Recuerdo aquel chiste malo que decía cómo un hombre llevaba un yunque por el desierto. ¿Para qué? Él lo tenía muy claro: por si se presentaba un león u otra fiera, al soltarlo quedaría libre para correr más rápido…
En la vida, nos vamos cargando de yunques y los vamos portando por el desierto de nuestros caminos. ¿Su utilidad? Quizá no tengamos mejor respuesta que la del hombre del chiste.
La libertad tiene que ver con la soltura, con la ligereza, con la falta de peso, con la agilidad. El peso esclaviza; los bolsillos llenos nos impiden avanzar más deprisa.
Jesús de Nazaret también fue maestro clarividente de libertad.
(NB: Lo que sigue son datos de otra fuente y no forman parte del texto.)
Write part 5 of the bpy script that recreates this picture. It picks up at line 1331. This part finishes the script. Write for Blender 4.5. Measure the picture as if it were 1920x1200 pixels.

Antes de marchar, dejó a sus discípulos en atenta espera de la plenitud del Reino. Para ello, debían estar vigilantes, preparados, libres; aunque tardara en llegar el día definitivo. La rutina aparta nuestra mirada de lo que realmente importa y nos hace buscar otras ocupaciones para llenar nuestro vacío.
“Tened cuidado con el vicio, la bebida y los agobios de la vida” dice Jesús de forma explícita y clara a los suyos. Estas cosas “llenan de peso el corazón” y deja de esperar.
La bebida es un tema importante para la literatura sapiencial de la Biblia. El vino es incompatible con la responsabilidad, con el justo gobierno, con una vida sabia y despierta. El vino ha estropeado muchas vidas y, por ello, los maestros de sabiduría instruyen a sus discípulos para ser libres frente a la bebida.
El “vicio” –solo san Lucas usa esta palabra en el Nuevo Testamento– tiene que ver con el vino y sus adicciones acompañantes. Es un estilo que nos es bien conocido en el mundo grecorromano de la época en la que vivió Jesús.
Este estilo hace imposible la esperanza; y también viceversa: cuando no hay esperanza, ¿cómo escapar a la tentación de este estilo?
Jesús previene a sus discípulos ante un tercer peligro: las “preocupaciones de la vida”; estas preocupaciones no tienen por qué ser negativas. De hecho, san Pablo habla de su gran “preocupación por todas las Iglesias”. Y san Pedro invita a los cristianos a confiar en Dios y poner en sus manos todas nuestras preocupaciones.
Pero la mejor preocupación se convierte en agobio que hace pesado el corazón cuando se multiplica. Hasta los bienes se nos pueden convertir en males cuando nuestra vida no tiene tiempo para gestionar tantos compromisos. Somos, fundamentalmente, ricos, por eso no tenemos tiempo. Creo que ahí está la causa principal de nuestros agobios, de nuestra vida convertida toda ella en agobio continuo. Se multiplican las posibilidades de nuestro ocio, nuestras obligaciones sociales. También sucede esto en el ámbito religioso: el último power-point, la homilía diaria de una página web, la reflexión grabada de un gran comunicador,… Parece que hay muchos que tienen tiempo para disfrutarlo y re-enviarlo. ¿Puede el corazón seguir el ritmo de nuestra vida? Creo que la profundidad está reñida con la prisa y la multiplicidad. Ya decían nuestros abuelos: “Quien mucho abarca poco aprieta”.
En la parábola del sembrador, la tercera semilla cayó en tierra buena, pero estaba llena de espinos. Los espinos son, precisamente, “los agobios de la vida y las riquezas” que, a la larga, secan la espiga y la vuelven infecunda. Había brotado, estaba creciendo… pero se ha secado, ahogada por tanto agobio que apretaba.
Llega el Adviento, se acerca la Navidad. ¿No será, de nuevo, un tiempo para fiestas y bebidas? ¿Seguiremos multiplicando las riquezas de nuestra vida, también las “espirituales”?
¿No debería ser tiempo, más bien, de austeridad, al menos para los creyentes? Austeridad, también en nuestras comunicaciones, en nuestros mejores compromisos. Sin cierta pobreza no puede haber libertad. Ni espera.